I’m so impressed with the campaign underway across the nation – especially in Tennessee – on how to monumentally increase billboard revenue. Predict the end of the world! Wow. Why didn’t I think of that?
If I ever needed an excuse to quit dieting, this is it. The Rapture is supposed to occur on May 21st, and the End of the World on October 21st. With all that excitement going on, I don’t think anyone will notice whether or not I’m fat.
Right away, somebody came up with these suggestions:
Acts 1:7
And He said to them, “It is not for you to know times or seasons which the Father has put in His own authority.”
Mark 13:32-33
“But of that day and hour no one knows, not even the angels in heaven, nor the Son, but only the Father. (33) Take heed, watch and pray; for you do not know when the time is.”
So there you have it. A possible scheduling conflict.
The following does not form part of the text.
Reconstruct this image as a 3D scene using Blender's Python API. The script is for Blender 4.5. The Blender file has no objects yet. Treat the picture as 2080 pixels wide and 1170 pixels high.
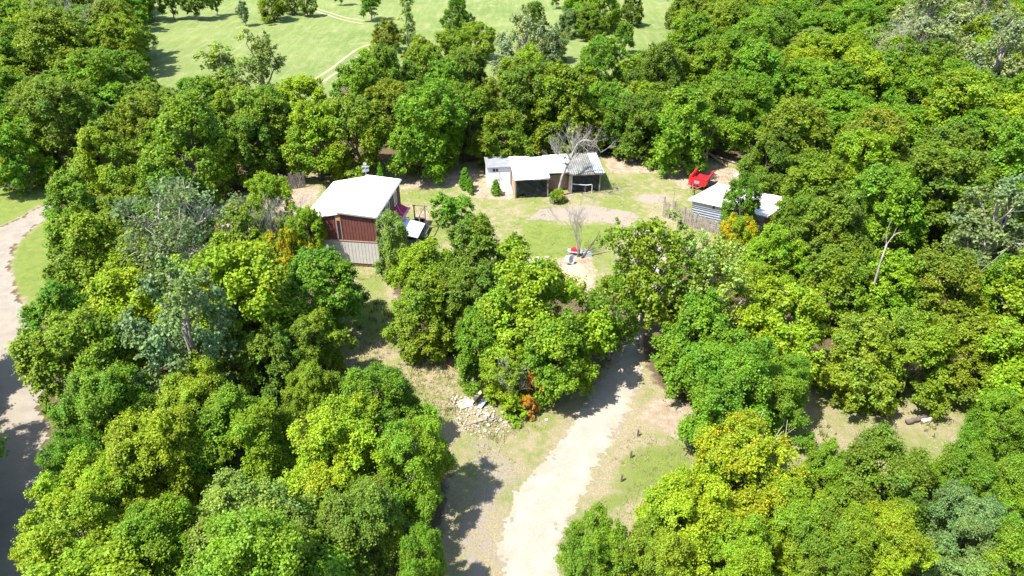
import bpy, math, random
import numpy as np
from mathutils import Vector, Matrix, noise as mnoise

# ------------------------------------------------------------------ camera, sky, sun, exposure
scene = bpy.context.scene
COL = scene.collection
W_, H_ = 2080., 1170.
FOC, PITCH, CAMH = 1444., math.radians(32.), 32.
cam_d = bpy.data.cameras.new("camera")
cam = bpy.data.objects.new("camera", cam_d)
COL.objects.link(cam)
cam.location = (0, 0, CAMH)
cam.rotation_euler = (math.radians(90.) - PITCH, 0, 0)
cam_d.sensor_width = 36.
cam_d.lens = 36. * FOC / W_
cam_d.clip_start = .5
cam_d.clip_end = 6000.
scene.camera = cam
scene.render.resolution_x, scene.render.resolution_y = 1024, 576

SUN_EL = math.radians(60.)
SD = Vector((.86, .51)).normalized()            # the way shadows fall on the ground
world = bpy.data.worlds.new("World")
scene.world = world
world.use_nodes = True
wn = world.node_tree
sky = wn.nodes.new("ShaderNodeTexSky")
sky.sky_type = 'NISHITA'
sky.sun_disc = False
sky.sun_elevation = SUN_EL
sky.sun_rotation = math.atan2(-SD.x, -SD.y)
wn.nodes["Background"].inputs["Strength"].default_value = .14
wn.links.new(sky.outputs[0], wn.nodes["Background"].inputs["Color"])
sun_d = bpy.data.lights.new("sun", 'SUN')
sun = bpy.data.objects.new("sun", sun_d)
COL.objects.link(sun)
sun_d.energy = 5.
sun_d.angle = math.radians(.5)
sun_d.color = (1., .95, .86)
sun.location = (-40, -30, 90)
sun.rotation_euler = Vector((SD.x * math.cos(SUN_EL), SD.y * math.cos(SUN_EL), -math.sin(SUN_EL))).to_track_quat('-Z', 'Y').to_euler()
scene.view_settings.view_transform = 'Standard'
scene.view_settings.look = 'None'
scene.view_settings.exposure = 1.25
scene.view_settings.gamma = 1.
scene.cycles.max_bounces = 6
scene.cycles.diffuse_bounces = 3
scene.cycles.transmission_bounces = 4

# ------------------------------------------------------------------ helpers
CP, SP = math.cos(PITCH), math.sin(PITCH)
def G(px, py, z=0.):
    """the point at height z that the photograph shows at this pixel"""
    u = (px - W_ / 2) / FOC
    v = (H_ / 2 - py) / FOC
    d = (u, CP + v * SP, -SP + v * CP)
    t = (z - CAMH) / d[2]
    return Vector((d[0] * t, d[1] * t, z))
def PPM(px, py, z=0.):
    v = (H_ / 2 - py) / FOC
    return FOC / ((z - CAMH) / (-SP + v * CP))
def PROJ(x, y, z):
    dz = z - CAMH
    dep = y * CP - dz * SP
    return W_ / 2 + FOC * x / dep, H_ / 2 - FOC * (y * SP + dz * CP) / dep
def inpoly(px, py, poly):
    r = False
    n = len(poly)
    for i in range(n):
        x1, y1 = poly[i]; x2, y2 = poly[(i + 1) % n]
        if (y1 > py) != (y2 > py) and px < (x2 - x1) * (py - y1) / (y2 - y1) + x1:
            r = not r
    return r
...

I’d better hang onto the cottage cheese and lettuce.

This is so interesting! It also makes me feel less guilty for eating that chocolate eclair tonight.
*sigh* I’m sticking with the celery, myself. I’m with the Apostle Mark on this one. 😉
You are NOT fat……. but you are very funny.
Well, if it’s true about the end of the world, at least you’ll be 80. And I agree with Gretchen. I have NO idea where you think you are fat. Even eating those mac choc candies @ one a day, you are doing great…and are VERY funny, yes, yes.